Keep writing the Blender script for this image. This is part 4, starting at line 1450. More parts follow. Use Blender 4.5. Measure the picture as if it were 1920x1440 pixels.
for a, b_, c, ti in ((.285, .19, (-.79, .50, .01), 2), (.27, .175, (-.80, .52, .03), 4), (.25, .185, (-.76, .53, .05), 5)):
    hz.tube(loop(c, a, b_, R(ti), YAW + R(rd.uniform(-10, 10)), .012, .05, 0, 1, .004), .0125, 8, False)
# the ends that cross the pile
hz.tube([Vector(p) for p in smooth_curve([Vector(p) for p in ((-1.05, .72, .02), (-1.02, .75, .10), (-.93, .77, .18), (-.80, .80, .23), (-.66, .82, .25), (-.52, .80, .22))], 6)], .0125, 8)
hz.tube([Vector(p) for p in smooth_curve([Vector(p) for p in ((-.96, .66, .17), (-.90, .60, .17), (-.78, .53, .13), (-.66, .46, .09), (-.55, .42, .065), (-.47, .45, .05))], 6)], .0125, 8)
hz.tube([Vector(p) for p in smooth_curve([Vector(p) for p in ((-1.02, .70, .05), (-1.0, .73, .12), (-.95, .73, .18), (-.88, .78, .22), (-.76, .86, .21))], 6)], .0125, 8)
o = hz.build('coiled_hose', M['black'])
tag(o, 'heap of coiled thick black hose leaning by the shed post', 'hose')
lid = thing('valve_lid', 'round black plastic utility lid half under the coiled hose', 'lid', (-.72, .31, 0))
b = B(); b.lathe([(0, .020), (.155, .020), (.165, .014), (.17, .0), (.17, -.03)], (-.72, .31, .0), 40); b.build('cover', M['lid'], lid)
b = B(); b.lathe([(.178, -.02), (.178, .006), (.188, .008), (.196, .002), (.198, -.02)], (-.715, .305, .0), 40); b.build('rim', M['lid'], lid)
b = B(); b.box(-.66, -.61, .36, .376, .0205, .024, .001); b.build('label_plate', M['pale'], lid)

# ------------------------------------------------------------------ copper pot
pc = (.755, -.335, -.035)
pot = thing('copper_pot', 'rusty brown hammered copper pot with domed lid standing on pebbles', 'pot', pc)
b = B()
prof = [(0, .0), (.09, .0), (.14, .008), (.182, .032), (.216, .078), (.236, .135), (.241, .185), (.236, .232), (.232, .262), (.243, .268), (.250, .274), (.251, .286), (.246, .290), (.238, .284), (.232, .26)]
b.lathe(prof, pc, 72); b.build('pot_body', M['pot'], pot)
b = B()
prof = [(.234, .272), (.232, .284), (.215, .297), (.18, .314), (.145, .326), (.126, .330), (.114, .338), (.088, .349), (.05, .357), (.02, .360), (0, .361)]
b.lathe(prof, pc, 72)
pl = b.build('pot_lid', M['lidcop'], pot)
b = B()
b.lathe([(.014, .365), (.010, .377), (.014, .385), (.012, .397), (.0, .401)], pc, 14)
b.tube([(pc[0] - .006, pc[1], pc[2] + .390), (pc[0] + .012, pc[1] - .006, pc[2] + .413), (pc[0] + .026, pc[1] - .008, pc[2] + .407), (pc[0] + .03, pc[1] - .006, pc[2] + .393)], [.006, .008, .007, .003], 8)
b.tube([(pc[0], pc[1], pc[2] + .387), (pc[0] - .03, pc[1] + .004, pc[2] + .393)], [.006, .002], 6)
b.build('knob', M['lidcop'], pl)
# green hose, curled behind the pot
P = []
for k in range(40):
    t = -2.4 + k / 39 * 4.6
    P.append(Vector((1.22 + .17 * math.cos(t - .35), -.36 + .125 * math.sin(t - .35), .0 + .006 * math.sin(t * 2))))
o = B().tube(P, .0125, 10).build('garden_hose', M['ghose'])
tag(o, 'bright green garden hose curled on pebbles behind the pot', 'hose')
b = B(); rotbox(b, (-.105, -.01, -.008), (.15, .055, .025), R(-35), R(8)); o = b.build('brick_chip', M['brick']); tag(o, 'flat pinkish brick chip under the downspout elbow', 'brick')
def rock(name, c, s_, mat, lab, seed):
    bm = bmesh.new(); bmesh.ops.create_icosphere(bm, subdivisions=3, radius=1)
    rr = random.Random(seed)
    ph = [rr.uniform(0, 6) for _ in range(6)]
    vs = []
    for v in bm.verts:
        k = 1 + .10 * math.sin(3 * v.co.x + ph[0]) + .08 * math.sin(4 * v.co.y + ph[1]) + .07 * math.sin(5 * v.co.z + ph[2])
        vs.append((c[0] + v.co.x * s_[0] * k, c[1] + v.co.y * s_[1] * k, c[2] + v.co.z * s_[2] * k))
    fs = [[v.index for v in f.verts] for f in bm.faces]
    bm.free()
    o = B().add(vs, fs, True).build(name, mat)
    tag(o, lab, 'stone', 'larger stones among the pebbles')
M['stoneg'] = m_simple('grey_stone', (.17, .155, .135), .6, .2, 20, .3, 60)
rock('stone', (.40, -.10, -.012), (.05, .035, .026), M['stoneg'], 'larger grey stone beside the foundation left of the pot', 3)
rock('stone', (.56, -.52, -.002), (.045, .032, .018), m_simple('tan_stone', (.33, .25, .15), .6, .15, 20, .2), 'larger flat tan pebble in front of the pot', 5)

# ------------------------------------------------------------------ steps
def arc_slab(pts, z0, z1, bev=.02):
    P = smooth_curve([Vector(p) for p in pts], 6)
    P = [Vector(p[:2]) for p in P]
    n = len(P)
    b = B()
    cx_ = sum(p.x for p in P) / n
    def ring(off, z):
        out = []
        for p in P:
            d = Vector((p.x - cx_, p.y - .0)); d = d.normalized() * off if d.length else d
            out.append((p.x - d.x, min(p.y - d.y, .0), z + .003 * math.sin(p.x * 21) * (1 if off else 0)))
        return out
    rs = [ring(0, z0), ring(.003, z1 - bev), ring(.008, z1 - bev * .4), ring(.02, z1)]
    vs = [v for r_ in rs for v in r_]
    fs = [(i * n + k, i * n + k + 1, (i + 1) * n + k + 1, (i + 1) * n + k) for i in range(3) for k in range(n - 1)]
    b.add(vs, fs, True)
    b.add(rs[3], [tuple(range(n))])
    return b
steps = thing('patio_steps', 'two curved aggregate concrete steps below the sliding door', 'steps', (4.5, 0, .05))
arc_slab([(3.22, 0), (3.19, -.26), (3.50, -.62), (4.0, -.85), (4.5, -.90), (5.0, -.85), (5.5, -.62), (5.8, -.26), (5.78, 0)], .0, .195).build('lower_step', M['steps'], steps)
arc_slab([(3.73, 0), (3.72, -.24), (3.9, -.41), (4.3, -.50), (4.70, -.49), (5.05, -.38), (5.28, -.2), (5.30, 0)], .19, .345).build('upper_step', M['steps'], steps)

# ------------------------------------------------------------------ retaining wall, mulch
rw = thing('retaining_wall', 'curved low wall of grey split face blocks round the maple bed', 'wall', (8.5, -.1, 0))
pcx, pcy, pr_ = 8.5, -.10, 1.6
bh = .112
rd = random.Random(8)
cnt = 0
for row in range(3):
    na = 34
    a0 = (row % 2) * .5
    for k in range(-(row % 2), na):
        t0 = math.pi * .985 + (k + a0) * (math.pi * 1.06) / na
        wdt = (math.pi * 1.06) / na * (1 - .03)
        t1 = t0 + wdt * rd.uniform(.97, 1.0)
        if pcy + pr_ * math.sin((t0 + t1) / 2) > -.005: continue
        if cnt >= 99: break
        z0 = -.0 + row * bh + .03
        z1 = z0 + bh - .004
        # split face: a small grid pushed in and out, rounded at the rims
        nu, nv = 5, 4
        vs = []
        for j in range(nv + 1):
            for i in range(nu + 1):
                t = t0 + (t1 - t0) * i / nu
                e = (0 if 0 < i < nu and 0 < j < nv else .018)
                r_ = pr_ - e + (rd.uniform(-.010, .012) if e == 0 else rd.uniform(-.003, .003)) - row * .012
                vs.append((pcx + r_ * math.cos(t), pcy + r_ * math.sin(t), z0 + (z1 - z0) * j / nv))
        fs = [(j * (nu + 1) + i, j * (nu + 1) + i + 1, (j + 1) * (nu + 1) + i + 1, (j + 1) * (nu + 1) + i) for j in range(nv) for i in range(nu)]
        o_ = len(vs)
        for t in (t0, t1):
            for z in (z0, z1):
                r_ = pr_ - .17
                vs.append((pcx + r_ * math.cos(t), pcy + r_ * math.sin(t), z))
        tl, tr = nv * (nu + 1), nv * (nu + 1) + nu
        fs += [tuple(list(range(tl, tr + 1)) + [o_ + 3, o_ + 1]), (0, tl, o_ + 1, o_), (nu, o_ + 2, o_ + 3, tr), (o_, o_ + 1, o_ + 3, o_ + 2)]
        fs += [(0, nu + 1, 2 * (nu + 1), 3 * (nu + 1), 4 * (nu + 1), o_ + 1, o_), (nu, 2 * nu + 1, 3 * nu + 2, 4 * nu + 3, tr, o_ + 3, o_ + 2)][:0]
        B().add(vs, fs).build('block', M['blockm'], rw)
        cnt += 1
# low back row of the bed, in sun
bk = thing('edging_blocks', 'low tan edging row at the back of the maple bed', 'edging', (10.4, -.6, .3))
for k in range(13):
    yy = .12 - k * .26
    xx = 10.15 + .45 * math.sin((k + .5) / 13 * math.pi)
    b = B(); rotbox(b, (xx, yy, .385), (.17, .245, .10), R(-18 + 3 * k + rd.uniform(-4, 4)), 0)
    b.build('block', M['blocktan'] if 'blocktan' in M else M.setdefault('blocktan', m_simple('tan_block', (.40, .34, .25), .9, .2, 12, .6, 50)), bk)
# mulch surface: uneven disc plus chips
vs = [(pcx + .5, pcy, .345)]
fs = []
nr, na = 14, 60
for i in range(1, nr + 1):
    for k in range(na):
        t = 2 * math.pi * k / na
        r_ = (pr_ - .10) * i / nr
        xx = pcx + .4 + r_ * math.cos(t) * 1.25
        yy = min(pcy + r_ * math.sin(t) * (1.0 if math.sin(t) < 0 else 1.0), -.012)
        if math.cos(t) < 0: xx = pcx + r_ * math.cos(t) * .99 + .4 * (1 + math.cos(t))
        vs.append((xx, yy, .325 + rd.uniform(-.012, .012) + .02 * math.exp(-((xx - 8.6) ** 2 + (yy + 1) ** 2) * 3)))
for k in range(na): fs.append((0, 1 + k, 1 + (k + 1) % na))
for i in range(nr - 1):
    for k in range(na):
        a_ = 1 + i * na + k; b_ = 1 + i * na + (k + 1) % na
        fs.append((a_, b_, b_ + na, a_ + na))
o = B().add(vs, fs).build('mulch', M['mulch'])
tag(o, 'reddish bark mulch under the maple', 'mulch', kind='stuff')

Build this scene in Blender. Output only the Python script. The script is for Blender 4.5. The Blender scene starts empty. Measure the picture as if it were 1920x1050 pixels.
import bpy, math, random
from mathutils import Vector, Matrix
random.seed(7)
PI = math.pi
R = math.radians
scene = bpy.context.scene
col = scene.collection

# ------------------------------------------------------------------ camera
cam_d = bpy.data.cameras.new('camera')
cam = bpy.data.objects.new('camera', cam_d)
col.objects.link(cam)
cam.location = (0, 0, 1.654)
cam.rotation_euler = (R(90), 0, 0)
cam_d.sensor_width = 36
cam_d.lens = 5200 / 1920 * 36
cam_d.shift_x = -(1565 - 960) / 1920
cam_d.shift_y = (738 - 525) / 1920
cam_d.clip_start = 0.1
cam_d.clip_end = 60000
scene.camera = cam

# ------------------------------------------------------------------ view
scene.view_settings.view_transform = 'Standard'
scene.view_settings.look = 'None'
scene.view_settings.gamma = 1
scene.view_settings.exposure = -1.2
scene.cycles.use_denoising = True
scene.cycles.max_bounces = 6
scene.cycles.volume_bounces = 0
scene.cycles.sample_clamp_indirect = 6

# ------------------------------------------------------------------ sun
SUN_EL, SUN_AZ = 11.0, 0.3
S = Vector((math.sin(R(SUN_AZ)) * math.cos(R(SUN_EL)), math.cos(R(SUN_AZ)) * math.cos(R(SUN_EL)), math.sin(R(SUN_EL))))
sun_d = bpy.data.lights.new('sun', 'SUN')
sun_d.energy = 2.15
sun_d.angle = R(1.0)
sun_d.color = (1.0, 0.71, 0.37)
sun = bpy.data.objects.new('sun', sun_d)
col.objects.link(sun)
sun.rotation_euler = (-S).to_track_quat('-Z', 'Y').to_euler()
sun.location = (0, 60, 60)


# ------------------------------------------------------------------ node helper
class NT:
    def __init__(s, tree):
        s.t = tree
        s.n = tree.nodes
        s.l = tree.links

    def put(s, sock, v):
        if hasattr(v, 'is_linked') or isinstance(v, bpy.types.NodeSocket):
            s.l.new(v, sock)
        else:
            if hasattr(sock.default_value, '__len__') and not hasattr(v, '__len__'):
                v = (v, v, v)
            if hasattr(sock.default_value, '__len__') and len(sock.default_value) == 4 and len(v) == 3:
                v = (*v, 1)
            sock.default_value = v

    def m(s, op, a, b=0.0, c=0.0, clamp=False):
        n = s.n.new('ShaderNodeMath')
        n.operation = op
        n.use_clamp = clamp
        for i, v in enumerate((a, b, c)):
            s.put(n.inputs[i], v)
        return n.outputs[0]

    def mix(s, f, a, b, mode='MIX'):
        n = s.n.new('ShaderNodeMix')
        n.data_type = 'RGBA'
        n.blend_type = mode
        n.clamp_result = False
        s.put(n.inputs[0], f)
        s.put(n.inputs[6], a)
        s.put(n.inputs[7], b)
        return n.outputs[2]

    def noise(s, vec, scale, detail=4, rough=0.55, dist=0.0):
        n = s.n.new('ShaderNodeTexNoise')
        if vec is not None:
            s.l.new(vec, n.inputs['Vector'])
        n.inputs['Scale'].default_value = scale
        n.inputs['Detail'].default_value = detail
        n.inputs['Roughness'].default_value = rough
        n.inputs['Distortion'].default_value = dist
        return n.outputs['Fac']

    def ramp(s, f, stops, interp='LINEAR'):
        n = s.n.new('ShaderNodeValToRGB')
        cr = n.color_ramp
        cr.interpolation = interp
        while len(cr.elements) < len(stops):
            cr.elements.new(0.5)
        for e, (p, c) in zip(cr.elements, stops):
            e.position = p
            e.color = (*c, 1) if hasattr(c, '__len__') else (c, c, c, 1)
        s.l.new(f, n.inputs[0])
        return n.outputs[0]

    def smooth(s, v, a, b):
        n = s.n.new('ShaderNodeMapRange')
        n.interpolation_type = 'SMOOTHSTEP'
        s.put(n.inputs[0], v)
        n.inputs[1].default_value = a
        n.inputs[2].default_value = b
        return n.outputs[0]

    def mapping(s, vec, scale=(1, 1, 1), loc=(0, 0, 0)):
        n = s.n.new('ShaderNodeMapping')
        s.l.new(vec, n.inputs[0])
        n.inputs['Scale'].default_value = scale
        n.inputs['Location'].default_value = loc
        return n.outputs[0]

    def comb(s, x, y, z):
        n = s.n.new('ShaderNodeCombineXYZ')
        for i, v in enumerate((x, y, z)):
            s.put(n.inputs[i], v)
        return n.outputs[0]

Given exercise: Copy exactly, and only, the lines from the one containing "Build this scene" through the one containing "s.l = tree.links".

Task output:
Build this scene in Blender. Output only the Python script. The script is for Blender 4.5. The Blender scene starts empty. Measure the picture as if it were 1920x1050 pixels.
import bpy, math, random
from mathutils import Vector, Matrix
random.seed(7)
PI = math.pi
R = math.radians
scene = bpy.context.scene
col = scene.collection

# ------------------------------------------------------------------ camera
cam_d = bpy.data.cameras.new('camera')
cam = bpy.data.objects.new('camera', cam_d)
col.objects.link(cam)
cam.location = (0, 0, 1.654)
cam.rotation_euler = (R(90), 0, 0)
cam_d.sensor_width = 36
cam_d.lens = 5200 / 1920 * 36
cam_d.shift_x = -(1565 - 960) / 1920
cam_d.shift_y = (738 - 525) / 1920
cam_d.clip_start = 0.1
cam_d.clip_end = 60000
scene.camera = cam

# ------------------------------------------------------------------ view
scene.view_settings.view_transform = 'Standard'
scene.view_settings.look = 'None'
scene.view_settings.gamma = 1
scene.view_settings.exposure = -1.2
scene.cycles.use_denoising = True
scene.cycles.max_bounces = 6
scene.cycles.volume_bounces = 0
scene.cycles.sample_clamp_indirect = 6

# ------------------------------------------------------------------ sun
SUN_EL, SUN_AZ = 11.0, 0.3
S = Vector((math.sin(R(SUN_AZ)) * math.cos(R(SUN_EL)), math.cos(R(SUN_AZ)) * math.cos(R(SUN_EL)), math.sin(R(SUN_EL))))
sun_d = bpy.data.lights.new('sun', 'SUN')
sun_d.energy = 2.15
sun_d.angle = R(1.0)
sun_d.color = (1.0, 0.71, 0.37)
sun = bpy.data.objects.new('sun', sun_d)
col.objects.link(sun)
sun.rotation_euler = (-S).to_track_quat('-Z', 'Y').to_euler()
sun.location = (0, 60, 60)


# ------------------------------------------------------------------ node helper
class NT:
    def __init__(s, tree):
        s.t = tree
        s.n = tree.nodes
        s.l = tree.links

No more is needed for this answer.